A pesar de todo, me esmeré en mi arreglo y estrené un vestido que tenía guardado. Pero mis hijos me discutieron cuando les pedí que usaran ropa de fiesta. “¡Estamos en cuarentena!”, dijo uno; “¿Quién nos va a ver?”, dijo otro. Les contesté que esa es la manera de honrar la fecha. Así que había uno en shorts, pero en vez de chancletas, con zapatillas. Otro con el pantalón de su pijama, ah, pero con una camisa manga larga de botones (parecía que estaba listo para hacer una llamada en Zoom con D-s). El mayor no se quiso poner camisa, pero hizo énfasis en que el t-shirt que tenía puesto no era uno cualquiera. “Es mi favorito”, recalcó, como si eso lo hiciera más elegante. Torcí los ojos. Estoy evitando las polémicas en tiempos de cuarentena.
Sobre la mesa, puse unas pocas flores que conseguí del súper gracias al mensajero de Asap, una imagen muy distante a los frondosos arreglos que suelen engalanar mi mesa cuando es noche de fiesta. En vez de un cabello que indica que estuve por el salón de belleza, lucí una galluza que en la desesperación del aburrimiento yo misma me corté un día atrás. Por su lado, mis hijos también sucumbieron a la tendencia do-it-yourself y se veían guapos, aunque extraños, con su corte casero, rapados estilo pelotón.
Escuchando a mi hijo mayor recitar las plegarias del seder, no se me escapó la ironía de celebrar la libertad, estando presos en nuestras propias casas. Creo que la cuarentena nos ha traído múltiples lecciones, pero anoche me puse a analizar esta.
Usualmente pensamos que es libre quien tiene la facultad de hacer lo que quiere, cuándo y dónde quiere. Pero hoy más que nunca, aprecio la verdadera dimensión de esta palabra. Para mí tiene más que ver con lo que logras abstenerte de hacer, que con lo que ultimadamente haces.
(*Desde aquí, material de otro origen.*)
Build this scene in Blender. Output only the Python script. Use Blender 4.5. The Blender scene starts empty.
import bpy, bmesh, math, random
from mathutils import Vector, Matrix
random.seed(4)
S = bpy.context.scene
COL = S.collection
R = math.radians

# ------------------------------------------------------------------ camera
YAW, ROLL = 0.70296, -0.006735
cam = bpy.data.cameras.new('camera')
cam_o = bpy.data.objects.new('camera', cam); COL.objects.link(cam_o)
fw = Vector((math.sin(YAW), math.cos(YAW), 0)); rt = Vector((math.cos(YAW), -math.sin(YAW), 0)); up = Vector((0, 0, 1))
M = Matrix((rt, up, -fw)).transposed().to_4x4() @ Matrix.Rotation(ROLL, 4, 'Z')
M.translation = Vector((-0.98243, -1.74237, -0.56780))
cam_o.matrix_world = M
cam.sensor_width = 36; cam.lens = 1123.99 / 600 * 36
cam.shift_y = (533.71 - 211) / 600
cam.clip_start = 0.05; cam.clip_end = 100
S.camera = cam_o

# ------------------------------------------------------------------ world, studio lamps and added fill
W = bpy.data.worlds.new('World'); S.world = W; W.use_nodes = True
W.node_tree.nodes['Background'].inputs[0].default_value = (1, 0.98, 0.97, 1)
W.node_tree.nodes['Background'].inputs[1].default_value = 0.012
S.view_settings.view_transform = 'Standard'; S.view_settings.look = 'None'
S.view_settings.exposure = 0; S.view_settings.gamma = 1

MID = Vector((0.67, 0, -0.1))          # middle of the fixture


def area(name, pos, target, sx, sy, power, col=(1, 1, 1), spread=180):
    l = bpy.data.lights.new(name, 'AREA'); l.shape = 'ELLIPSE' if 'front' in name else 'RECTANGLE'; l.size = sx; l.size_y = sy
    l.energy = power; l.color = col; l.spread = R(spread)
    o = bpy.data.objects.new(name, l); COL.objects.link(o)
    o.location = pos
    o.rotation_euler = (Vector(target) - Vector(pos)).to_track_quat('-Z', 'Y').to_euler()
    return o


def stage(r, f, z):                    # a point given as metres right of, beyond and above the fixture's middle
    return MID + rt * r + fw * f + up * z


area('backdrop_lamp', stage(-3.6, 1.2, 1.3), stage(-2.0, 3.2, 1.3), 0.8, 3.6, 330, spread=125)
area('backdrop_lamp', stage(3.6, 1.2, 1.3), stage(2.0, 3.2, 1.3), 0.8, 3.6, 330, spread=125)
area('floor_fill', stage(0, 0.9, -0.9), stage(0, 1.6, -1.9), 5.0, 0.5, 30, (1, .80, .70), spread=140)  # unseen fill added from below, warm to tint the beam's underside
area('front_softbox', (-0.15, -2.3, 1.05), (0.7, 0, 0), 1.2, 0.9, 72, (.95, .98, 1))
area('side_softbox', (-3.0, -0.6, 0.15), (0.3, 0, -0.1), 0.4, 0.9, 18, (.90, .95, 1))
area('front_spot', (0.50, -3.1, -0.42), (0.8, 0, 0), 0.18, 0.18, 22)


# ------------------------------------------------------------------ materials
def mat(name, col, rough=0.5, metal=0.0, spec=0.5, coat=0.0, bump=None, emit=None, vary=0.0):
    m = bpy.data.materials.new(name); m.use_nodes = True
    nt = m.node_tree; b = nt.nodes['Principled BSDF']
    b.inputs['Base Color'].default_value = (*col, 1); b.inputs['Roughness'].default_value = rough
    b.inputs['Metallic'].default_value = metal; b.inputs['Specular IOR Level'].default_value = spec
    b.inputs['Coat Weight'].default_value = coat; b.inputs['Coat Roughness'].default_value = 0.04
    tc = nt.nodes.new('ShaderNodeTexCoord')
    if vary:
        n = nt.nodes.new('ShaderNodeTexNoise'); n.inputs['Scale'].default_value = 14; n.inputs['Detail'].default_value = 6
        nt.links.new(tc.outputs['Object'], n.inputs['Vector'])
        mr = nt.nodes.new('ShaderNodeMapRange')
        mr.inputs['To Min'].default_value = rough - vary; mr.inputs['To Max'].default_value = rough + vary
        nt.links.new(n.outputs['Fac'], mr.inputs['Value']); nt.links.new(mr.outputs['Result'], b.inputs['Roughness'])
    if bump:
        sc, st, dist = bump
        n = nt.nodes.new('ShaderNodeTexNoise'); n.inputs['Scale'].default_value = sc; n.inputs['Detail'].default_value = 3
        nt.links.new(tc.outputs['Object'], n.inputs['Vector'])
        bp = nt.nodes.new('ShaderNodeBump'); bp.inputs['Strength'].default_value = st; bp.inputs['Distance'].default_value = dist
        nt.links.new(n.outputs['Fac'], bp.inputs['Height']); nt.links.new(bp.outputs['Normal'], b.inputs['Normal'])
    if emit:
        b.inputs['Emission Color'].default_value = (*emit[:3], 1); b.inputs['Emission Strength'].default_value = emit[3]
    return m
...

Así pues, pienso que eres libre cuando decides ver la vida con optimismo y no sucumbir a la desesperanza. Eres libre cuando la vida te da limones, y regalas limonada. Cuando te sobrepones a tu instinto, y te quedas recluido en casa, en vez de violar una cuarentena. Cuando antepones el bien común, a tu capricho personal. Al apreciar la belleza de una mesa un tanto vacía de gente, pero rica en las tradiciones que recibiste de tus padres, y ahora compartes con tus hijos.